Houston’s office leasing market fell deeper in the red in the fourth quarter, according to Grubb & Ellis. This past year marks the first time in the past six years the office market had negative absorption, caused mainly by companies downsizing and consolidating operations. Many firms have shelved expansion plans until the economy improves. Rents are forecast to continue downward as landlords are forced to offer more concessions in order to attract and retain tenants. Houston’s overall vacancy increased to 16.4 per cent during the quarter, as inventory additions and diminished tenant demand combined to increase overall vacancy to a four-year high.
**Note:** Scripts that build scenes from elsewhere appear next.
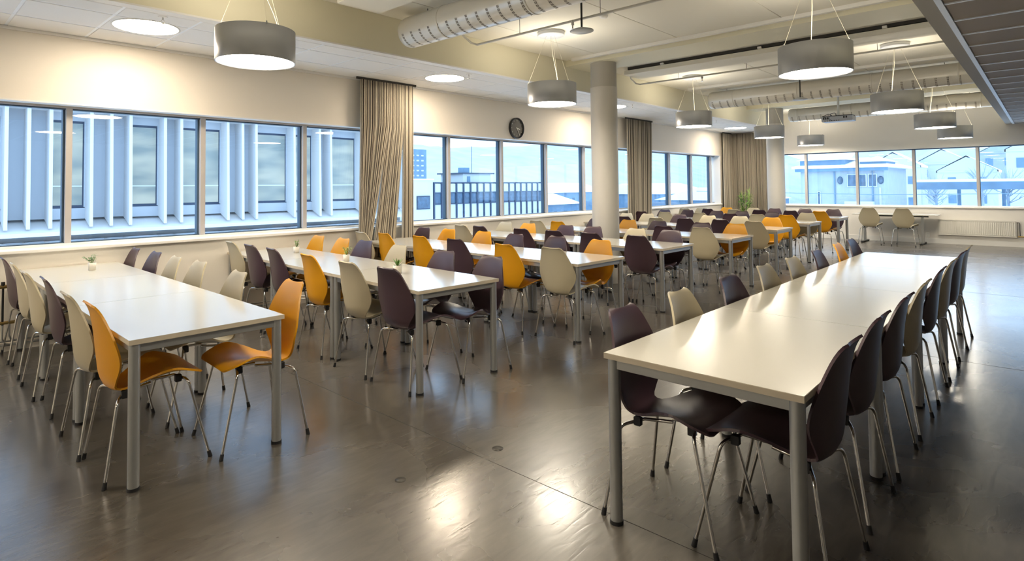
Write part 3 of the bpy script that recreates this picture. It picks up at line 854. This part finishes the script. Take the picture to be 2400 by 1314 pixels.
MB().cyl((0,0,.26),(0,0,.62),.009,'black',n=10).obj('riser_pipe', t)
MB().cyl((-.03,0,.61),(.035,0,.61),.017,'brass',n=12).obj('upper_valve', t)
MB().cyl((0,0,.61),(0,0,.655),.015,'black',n=12).obj('valve_cap', t)
MB().cyl((-.05,0,.28),(.09,0,.28),.015,'brass',n=12).obj('lower_valve', t)
MB().tube([(.05,0,.27),(.05,0,.16),(.07,.03,.11),(.1,.05,.10)], .008, 'alu', 8).obj('connecting_pipe', t)
MB().tube([(.0,0,.27),(.0,0,.13),(.03,.03,.075),(.07,.05,.062)], .008, 'alu', 8).obj('connecting_pipe', t)
t = empty('heating_pipes', (0,0,0), label='pair of thin copper-grey heating pipes along the foot of the window wall', category='pipe')
for z in (.10, .062): MB().cyl((-1.5, YW-.045, z), (17.3, YW-.045, z), .009, 'alu', n=10).obj('pipe', t)
t = empty('wall_socket', (XB, 2.19, .20), label='white double wall socket beside the right foot of the end desk', category='socket')
B('plate', -.012, -.001, -.04, .04, -.06, .06, 'sill', t, bev=.003)
m = MB(); m.box(-.0135, -.012, -.022, .022, .012, .045, 'trim'); m.box(-.0135, -.012, -.022, .022, -.045, -.012, 'trim'); m.obj('outlet', t)
# floor details: weld seams and stains are thin inlays of the floor
for (a, b, x) in ((-4.9, 6.9, 2.33), (-4.9, 6.9, 6.3), (-4.9, 6.9, 10.3)):
    B('trim_4', x-.0015, x+.0015, a, b, 0, .0008, 'shadow', **ST)
for (x, y, r, lb) in ((2.47, 2.29, .032, 'round dark floor cap beside the floor seam in the aisle'), (1.87, 2.41, .028, 'round dark floor cap nearer the camera in the aisle')):
    t = empty('floor_cap', (x, y, 0), label=lb, category='floor cap')
    MB().lathe([(r,.0),(r,.0015),(0,.002)], 'captone', n=24).obj('cap', t)

# ------------------------------------------------------------------ outside
B('ground', -200, 700, 8, 700, -12.2, -12, 'snow', label='snow covered ground far below the windows', category='ground')
# the ground also runs out beyond the end wall
B('ground', 19.5, 700, -500, 8, -12.2, -12, 'snow', label='snow covered rail yard ground beyond the end wall', category='ground')
# neighbouring white finned facade
f = empty('office_facade', (0, 17, 0), label='white office facade with vertical fins and tall windows outside left', category='building')
f.location = (0,0,0)
FX0, FX1 = -5.0, 13.2
B('wall', FX0, FX1, 17.3, 17.6, -12, 8, 'fac', f)
B('head_band', FX0, FX1, 16.45, 17.3, 3.38, 3.75, 'fac', f)
B('upper_wall', FX0, FX1, 16.9, 17.3, 3.75, 8, 'fac2', f)
fins = [-3.9,-3.1,-2.7,-2.3,-1.1,-.7,-.3,.7,1.9,2.3,2.71,3.51,3.93,4.35,5.15,5.55,6.78,7.2,7.6,8.8,9.67,10.07,11.3,11.7,12.1,13.1]
for z0, z1 in ((.62, 3.38), (-3.0, .30), (-6.6, -3.3)):
    for k, x in enumerate(fins):
        m = MB(); w = .07
        m.add([(x,16.5,z0),(x+w,16.5,z0),(x+w,17.02,z0+.2),(x,17.02,z0+.2),(x,16.55,z1),(x+w,16.55,z1),(x+w,17.02,z1),(x,17.02,z1)],
              [(0,3,2,1),(4,5,6,7),(0,1,5,4),(1,2,6,5),(2,3,7,6),(3,0,4,7)], 'fac'); m.obj('fin', f)
    for k in range(len(fins)-1):
        a, b = fins[k]+.07, fins[k+1]
        if b-a > .7:
            wz0, wz1 = z0+.46, z1-.20
            B('sill_panel', a, b, 16.98, 17.3, z0+.18, wz0-.02, 'fac2', f)
            B('head_panel', a, b, 16.98, 17.3, wz1, z1, 'fac2', f)
            w = B('window', a, b, 17.0, 17.04, wz0-.02, wz1, 'dframe', f)
            B('pane', a+.035, b-.06, 16.988, 17.002, wz0+.05, wz1-.06, 'litpane', w)
            if z0 > 0: B('blind_strip', a+.035, b-.06, 16.984, 16.99, wz0+.50, wz0+.53, 'blind', w)
            B('pane_jamb', b-.03, b, 16.97, 17.3, wz0, wz1, 'fac2', w)
        else:
            B('facade_panel', a, b, 17.0, 17.3, z0+.2, z1, 'fac2', f)
for zt in (.84, -2.76):
    m = MB(); m.add([(FX0,17.3,zt),(FX1,17.3,zt),(FX1,16.42,zt-.3),(FX0,16.42,zt-.3),(FX0,17.3,zt-.45),(FX1,17.3,zt-.45),(FX1,16.42,zt-.39),(FX0,16.42,zt-.39)],
                    [(0,3,2,1),(4,5,6,7),(0,1,5,4),(1,2,6,5),(2,3,7,6),(3,0,4,7)], 'fac'); m.obj('snowy_ledge', f)
B('end_wall', 13.15, 13.5, 16.9, 17.6, -12, 8, 'fac', f)
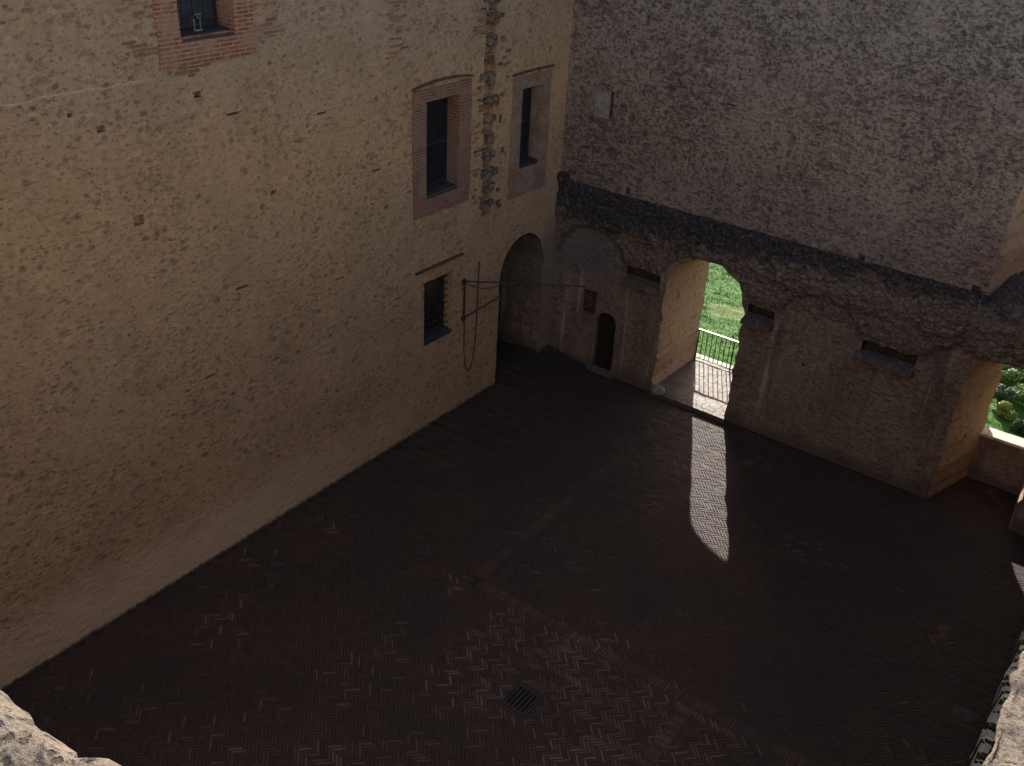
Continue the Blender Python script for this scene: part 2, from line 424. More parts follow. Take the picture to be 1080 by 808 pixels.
def ring(name, y0, y1, z0, z1, oy0, oy1, oz0, oz1, t, mat, parent, jit=.02):
    """slab with a rectangular hole, standing t proud of the wall, uneven outside edge"""
    bm = bmesh.new()
    def side(a, b):
        n = max(2, int((Vector(b)-Vector(a)).length/.15)); return [(a[0]+(b[0]-a[0])*i/n, a[1]+(b[1]-a[1])*i/n) for i in range(n)]
    inn = side((oy0, oz0), (oy1, oz0))+side((oy1, oz0), (oy1, oz1))+side((oy1, oz1), (oy0, oz1))+side((oy0, oz1), (oy0, oz0))
    out = []
    for p in inn:
        fy = (p[0]-oy0)/(oy1-oy0); fz = (p[1]-oz0)/(oz1-oz0)
        out.append((y0+(y1-y0)*fy+rnd(-jit, jit), z0+(z1-z0)*fz+rnd(-jit, jit)))
    n = len(inn)
    A = [bm.verts.new((t, *p)) for p in inn]; B = [bm.verts.new((t-rnd(0, .012), *p)) for p in out]
    A2 = [bm.verts.new((-.05, *p)) for p in inn]; B2 = [bm.verts.new((-.05, *p)) for p in out]
    for k in range(n):
        j = (k+1) % n
        bm.faces.new((A[k], A[j], B[j], B[k])); bm.faces.new((B[k], B[j], B2[j], B2[k])); bm.faces.new((A[j], A[k], A2[k], A2[j]))
    return build(name, bm, mat, parent)

def window(i, mat_s, so, t, label, mid=None, blind=False, grille=False, hood=None):
    y0, y1, z0, z1, d = WIN[i]
    if mat_s: 
        s = ring('brick_surround', *so, y0+.002, y1-.002, z0+.002, z1-.002, t, mat_s, LW)
        # brick lining of the right and left reveal
        bm = bmesh.new()
        box(bm, -d+.01, -.052, y1-.012, y1+.02, z0+.05, z1-.002); box(bm, -d+.01, -.052, y0-.02, y0+.012, z0+.05, z1-.002)
        build('reveal_lining', bm, mat_s, LW)
    bm = bmesh.new(); f = .07
    x0, x1 = -d+.002, -d+.06
    for b in ((y0+.014, y0+f, z0, z1), (y1-f, y1-.014, z0, z1)): box(bm, x0, x1, b[0], b[1], b[2], b[3], .006)
    for zz in ([z0+.05, z1-f]+([mid] if mid else [])): box(bm, x0, x1-.004, y0+f, y1-f, zz, zz+f, .006)
    w = build('window', bm, M_FRAME, LW)
    w['label'] = label
    bm = bmesh.new(); box(bm, x0+.002, x0+.02, y0+.03, y1-.03, z0+.02, z1-.02)
    build('pane', bm, M_SHADE if blind else M_GLASS, w)
    bm = bmesh.new(); vs = box(bm, -d+.065, .035, y0+.015, y1-.015, z0-.03, z0+.055, .012)
    for v in bm.verts: v.co.z -= max(0, v.co.x+d)*.12
    build('sill', bm, M_SLATE, w)
    if grille:
        bm = bmesh.new()
        k = z0+.2
        while k < z1-.05: tube(bm, [(-.16, y0, k), (-.16, y1, k)], .014, 6); k += .2
        for k in range(1, 4): yy = y0+(y1-y0)*k/4; tube(bm, [(-.16, yy, z0), (-.16, yy, z1)], .012, 6)
        build('grille', bm, M_IRON, w)
    if blind:
        bm = bmesh.new(); n = 9
        for k in range(n):
            a = y0+f+(y1-y0-2*f)*k/n; box(bm, x0+.02, x0+.034+.01*(k % 2), a+.004, a+(y1-y0-2*f)/n-.004, z0+.13, z1-f-.01)
        build('slat_blind', bm, M_SHADE, w)
    if hood:
        a, b, zz, bow = hood
        bm = bmesh.new(); n = 14
        pts = []
        for k in range(n+1):
            u = k/n; pts.append((.0, a+(b-a)*u, zz+bow*(1-(2*u-1)**2)+rnd(-.008, .008)))
        sec = []
        for (px, py, pz) in pts:
            dx = rnd(-.01, .01)
            sec.append([bm.verts.new((-.02, py, pz)), bm.verts.new((.085+dx, py, pz+.01)), bm.verts.new((.075+dx, py, pz+.045)), bm.verts.new((-.02, py, pz+.055))])
        for A, B in zip(sec, sec[1:]):
            for k in range(4): bm.faces.new((A[k], A[(k+1) % 4], B[(k+1) % 4], B[k]))
        bm.faces.new(sec[0]); bm.faces.new(sec[-1][::-1])
        build('hood_mould', bm, M_LINTEL, LW)
window(0, M_BRICK, (-13.22, -11.08, 10.95, 14.6), .035, 'high window with dark slatted blind and red brick surround', blind=True)
window(1, M_BRICK_P, (-6.6, -4.4, 6.34, 9.5), .03, 'tall glazed window with cross rail and plastered brick surround', mid=7.95, hood=(-6.62, -4.38, 9.52, .1))
window(2, M_PLSUR, (-2.65, -.84, 5.86, 9.2), .022, 'narrow glazed window near the corner with pale surround', mid=7.8, hood=(-2.68, -.82, 9.27, .02))
window(3, None, None, 0, 'low barred window under a dark drip moulding', grille=True, hood=(-6.52, -4.63, 4.86, 0))

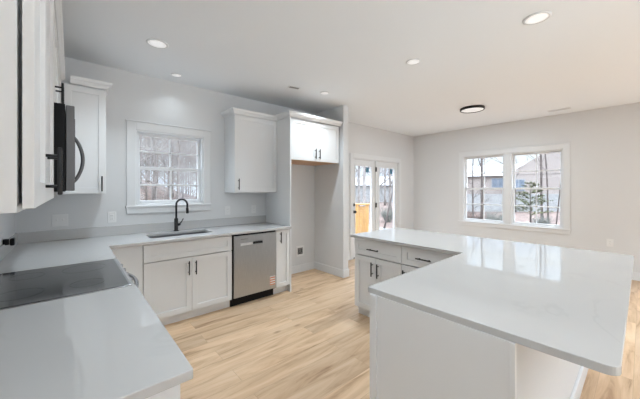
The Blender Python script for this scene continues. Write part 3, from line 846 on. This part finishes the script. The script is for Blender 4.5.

The Texas Workforce Commission says Houston’s ten-county area lost 88,900 jobs from November 2008 to November 2009—a 3.4 per cent decline on a year-over-year basis.

Texas gasoline prices at the pump have slipped for the first time this year. AAA Texas reports the average retail cost for a gallon of gas declined two cents this week, to settle at $2.60. The nationwide cost also retreated by a pair of pennies, reaching $2.74. Houston’s average is currently at $2.57—down three cents from last week. Houston shares with Galveston and San Antonio for the lowest average price in the state. The association survey found El Paso and Beaumont with the most expensive gasoline, at $2.63 a gallon. AAA Texas says demand for gasoline remains historically low and oil prices have seen declines, now hovering below $78 a barrel.

The American Arbitration Association says 21 per cent of General Motors and Chrysler dealers being shut down have appealed the automakers’ decision to close them. About 600 dealers out of the roughly 2,800 whose franchises were revoked last year have filed paperwork to go into binding arbitration over the fate of their businesses. GM and Chrysler say they need to get rid of underperforming dealers so the remaining ones can make more money to invest in their businesses. The appeals come under a federal law passed in December that appointed the arbitration association to handle the claims. GM told about 2,000 dealers that their franchises would be phased out by October 2010. Chrysler shed 789 dealers in June.

The Supreme Court has thrown out a law designed to limit the influence of big business and labor unions on elections. In a 5-4 decision, the court overturned two of its own decisions along with the 63-year-old law, ruling that corporations and unions may spend as much as they want to support or oppose candidates for presidents and Congress. However, a ban on direct contributions to candidates remains in place. Critics of the spending limits have argued that they are an unconstitutional restraint of free speech. The court agreed, and in his majority opinion, Justice Anthony Kennedy referred to them as “censorship.” But in a strongly worded dissent, Justice John Paul Stevens warned that the ruling “threatens to undermine the integrity of elected institutions around the nation.” One Republican attorney who has represented several GOP presidential campaigns says public debates will be “significantly changed” by the ruling and “the loudest voices are going to be corporations and unions.”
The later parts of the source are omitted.